Dr Ruto turns 57 on December 21—still a relatively young man with many good years ahead of him. If he is still interested in making even a moderate success of his first term, he must before then move ruthlessly, not against the enemies he knows but the fake friends within.
It is how he deals with these existential threats to his political career that are within that will determine whether he is part of the solution or the cause of the problem. If he does nothing, he might as well start designing his retirement home.
* * *
How time flies. Just one year ago, a gigantic void opened up in my life. An entire adult life of shared laughter, pain, joy, fights, accomplishments and struggles came to a shuddering halt. The memories of those good times are as fresh as they ever were.
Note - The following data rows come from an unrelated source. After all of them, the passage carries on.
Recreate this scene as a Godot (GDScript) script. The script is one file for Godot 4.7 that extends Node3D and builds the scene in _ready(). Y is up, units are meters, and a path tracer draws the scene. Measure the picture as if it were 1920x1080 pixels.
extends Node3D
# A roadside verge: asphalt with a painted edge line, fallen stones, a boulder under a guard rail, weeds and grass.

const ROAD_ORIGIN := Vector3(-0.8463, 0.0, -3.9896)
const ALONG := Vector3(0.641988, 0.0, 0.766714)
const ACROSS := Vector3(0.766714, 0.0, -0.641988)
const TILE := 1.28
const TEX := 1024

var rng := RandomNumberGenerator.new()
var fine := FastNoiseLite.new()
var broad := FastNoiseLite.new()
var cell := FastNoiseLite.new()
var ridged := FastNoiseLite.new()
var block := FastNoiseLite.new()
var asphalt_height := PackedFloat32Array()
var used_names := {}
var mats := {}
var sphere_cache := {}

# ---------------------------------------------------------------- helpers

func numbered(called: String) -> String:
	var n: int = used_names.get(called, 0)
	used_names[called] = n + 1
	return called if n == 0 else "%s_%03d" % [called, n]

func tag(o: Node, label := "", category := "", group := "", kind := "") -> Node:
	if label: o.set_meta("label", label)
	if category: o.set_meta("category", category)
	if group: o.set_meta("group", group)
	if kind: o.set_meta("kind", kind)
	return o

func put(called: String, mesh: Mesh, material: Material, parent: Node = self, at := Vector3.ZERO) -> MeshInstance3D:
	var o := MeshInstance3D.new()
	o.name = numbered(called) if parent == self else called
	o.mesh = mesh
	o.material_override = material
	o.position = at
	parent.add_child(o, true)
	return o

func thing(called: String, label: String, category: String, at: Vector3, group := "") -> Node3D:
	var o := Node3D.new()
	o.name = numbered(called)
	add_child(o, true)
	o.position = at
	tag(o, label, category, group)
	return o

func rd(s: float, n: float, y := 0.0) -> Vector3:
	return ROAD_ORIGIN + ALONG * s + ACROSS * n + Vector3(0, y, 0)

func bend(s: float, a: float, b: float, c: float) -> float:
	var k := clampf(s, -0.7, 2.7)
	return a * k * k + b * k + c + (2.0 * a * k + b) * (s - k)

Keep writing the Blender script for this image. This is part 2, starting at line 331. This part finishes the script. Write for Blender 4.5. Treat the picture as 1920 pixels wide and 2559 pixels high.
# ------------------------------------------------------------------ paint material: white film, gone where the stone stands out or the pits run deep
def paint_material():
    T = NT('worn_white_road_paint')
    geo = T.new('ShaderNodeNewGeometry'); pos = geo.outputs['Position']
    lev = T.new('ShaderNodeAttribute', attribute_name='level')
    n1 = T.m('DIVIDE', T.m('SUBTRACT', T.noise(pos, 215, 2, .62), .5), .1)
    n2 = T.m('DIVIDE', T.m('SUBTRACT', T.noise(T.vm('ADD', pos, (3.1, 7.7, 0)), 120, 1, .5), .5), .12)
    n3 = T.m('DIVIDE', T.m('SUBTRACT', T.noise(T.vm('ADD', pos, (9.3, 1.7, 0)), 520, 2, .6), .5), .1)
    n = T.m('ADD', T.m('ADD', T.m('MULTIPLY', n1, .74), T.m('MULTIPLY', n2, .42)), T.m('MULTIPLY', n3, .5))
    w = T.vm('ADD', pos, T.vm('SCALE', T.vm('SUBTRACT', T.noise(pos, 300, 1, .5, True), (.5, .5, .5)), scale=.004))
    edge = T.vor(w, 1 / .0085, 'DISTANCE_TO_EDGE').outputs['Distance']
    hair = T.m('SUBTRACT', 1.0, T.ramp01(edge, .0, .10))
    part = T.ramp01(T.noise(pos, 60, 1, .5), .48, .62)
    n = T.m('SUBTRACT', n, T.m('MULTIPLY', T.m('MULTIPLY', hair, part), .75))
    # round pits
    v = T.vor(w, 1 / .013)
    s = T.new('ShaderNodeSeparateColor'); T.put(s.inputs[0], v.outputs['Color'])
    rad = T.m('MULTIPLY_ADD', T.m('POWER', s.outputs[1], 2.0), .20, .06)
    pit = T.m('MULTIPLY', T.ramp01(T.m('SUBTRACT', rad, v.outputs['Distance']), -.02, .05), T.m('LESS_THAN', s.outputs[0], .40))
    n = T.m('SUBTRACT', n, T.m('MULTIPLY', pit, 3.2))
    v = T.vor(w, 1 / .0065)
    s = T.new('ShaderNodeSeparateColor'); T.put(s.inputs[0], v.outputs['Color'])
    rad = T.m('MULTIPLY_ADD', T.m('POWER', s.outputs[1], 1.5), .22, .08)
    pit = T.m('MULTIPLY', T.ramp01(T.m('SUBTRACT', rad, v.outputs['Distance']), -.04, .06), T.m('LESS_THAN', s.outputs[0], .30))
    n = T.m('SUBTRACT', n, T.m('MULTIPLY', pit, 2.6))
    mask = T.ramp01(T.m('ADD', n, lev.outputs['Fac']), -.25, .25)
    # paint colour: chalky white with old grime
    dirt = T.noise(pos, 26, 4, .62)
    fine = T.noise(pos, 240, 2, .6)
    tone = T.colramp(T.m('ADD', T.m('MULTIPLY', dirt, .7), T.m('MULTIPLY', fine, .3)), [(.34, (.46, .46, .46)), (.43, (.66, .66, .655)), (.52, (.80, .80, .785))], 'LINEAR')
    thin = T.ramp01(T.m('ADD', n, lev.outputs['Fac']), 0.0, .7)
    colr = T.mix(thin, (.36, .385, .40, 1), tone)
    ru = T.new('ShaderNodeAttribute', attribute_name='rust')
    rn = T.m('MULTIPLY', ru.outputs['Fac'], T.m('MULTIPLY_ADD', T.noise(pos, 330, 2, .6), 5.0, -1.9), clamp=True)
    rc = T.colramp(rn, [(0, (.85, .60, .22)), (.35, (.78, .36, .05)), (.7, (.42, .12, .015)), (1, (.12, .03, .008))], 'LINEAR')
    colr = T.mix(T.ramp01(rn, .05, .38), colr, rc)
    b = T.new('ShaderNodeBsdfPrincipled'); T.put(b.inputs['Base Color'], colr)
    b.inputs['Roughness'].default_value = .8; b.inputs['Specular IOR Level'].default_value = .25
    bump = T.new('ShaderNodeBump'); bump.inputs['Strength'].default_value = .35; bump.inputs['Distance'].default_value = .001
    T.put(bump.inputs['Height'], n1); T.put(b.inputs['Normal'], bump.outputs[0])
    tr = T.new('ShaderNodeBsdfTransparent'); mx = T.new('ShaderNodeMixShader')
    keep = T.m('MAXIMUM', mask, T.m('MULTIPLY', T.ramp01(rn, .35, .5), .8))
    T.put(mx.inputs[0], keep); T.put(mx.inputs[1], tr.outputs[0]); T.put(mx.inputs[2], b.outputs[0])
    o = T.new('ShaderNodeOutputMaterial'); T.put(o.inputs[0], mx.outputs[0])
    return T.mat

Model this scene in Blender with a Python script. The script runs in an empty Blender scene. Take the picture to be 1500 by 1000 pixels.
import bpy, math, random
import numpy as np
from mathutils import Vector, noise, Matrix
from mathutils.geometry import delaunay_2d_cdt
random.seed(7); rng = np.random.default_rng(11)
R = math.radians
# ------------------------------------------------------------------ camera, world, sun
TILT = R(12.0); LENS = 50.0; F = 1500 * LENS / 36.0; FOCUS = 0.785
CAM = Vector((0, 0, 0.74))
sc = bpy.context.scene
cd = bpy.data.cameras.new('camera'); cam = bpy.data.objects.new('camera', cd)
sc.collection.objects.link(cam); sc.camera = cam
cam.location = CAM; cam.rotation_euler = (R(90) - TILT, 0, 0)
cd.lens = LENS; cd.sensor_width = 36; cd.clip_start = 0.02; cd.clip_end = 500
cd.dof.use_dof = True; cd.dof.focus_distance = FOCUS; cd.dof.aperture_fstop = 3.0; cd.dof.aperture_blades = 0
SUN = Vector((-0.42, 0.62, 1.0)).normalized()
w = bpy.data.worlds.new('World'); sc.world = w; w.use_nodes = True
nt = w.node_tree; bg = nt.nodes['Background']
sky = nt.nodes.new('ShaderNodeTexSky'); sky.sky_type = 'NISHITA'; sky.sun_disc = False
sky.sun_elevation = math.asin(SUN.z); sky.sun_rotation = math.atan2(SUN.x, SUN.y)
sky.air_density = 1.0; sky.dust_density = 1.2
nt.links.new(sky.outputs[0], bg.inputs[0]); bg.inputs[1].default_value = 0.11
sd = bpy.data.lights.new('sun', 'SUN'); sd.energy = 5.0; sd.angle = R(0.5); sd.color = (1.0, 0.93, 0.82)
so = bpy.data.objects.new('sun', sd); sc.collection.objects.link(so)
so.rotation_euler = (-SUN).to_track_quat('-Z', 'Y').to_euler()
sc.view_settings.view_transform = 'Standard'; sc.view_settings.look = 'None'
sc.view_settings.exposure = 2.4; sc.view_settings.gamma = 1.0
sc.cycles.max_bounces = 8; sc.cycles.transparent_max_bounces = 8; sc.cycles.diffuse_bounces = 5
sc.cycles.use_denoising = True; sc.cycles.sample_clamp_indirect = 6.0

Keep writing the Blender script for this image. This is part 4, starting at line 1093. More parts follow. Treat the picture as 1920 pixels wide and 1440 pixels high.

Life went on, but not quite: The engagements that never ceased on these spaces; the close-knit family bonds holding us together; work, retreats and workshops; fun and camaraderie on road trips; nights out with the boys; making new friends.... But none can disguise the lonely, empty existence, the incredible sadness, the tears that flow freely in private moments.
My dearest, you are always in my heart, mind and soul.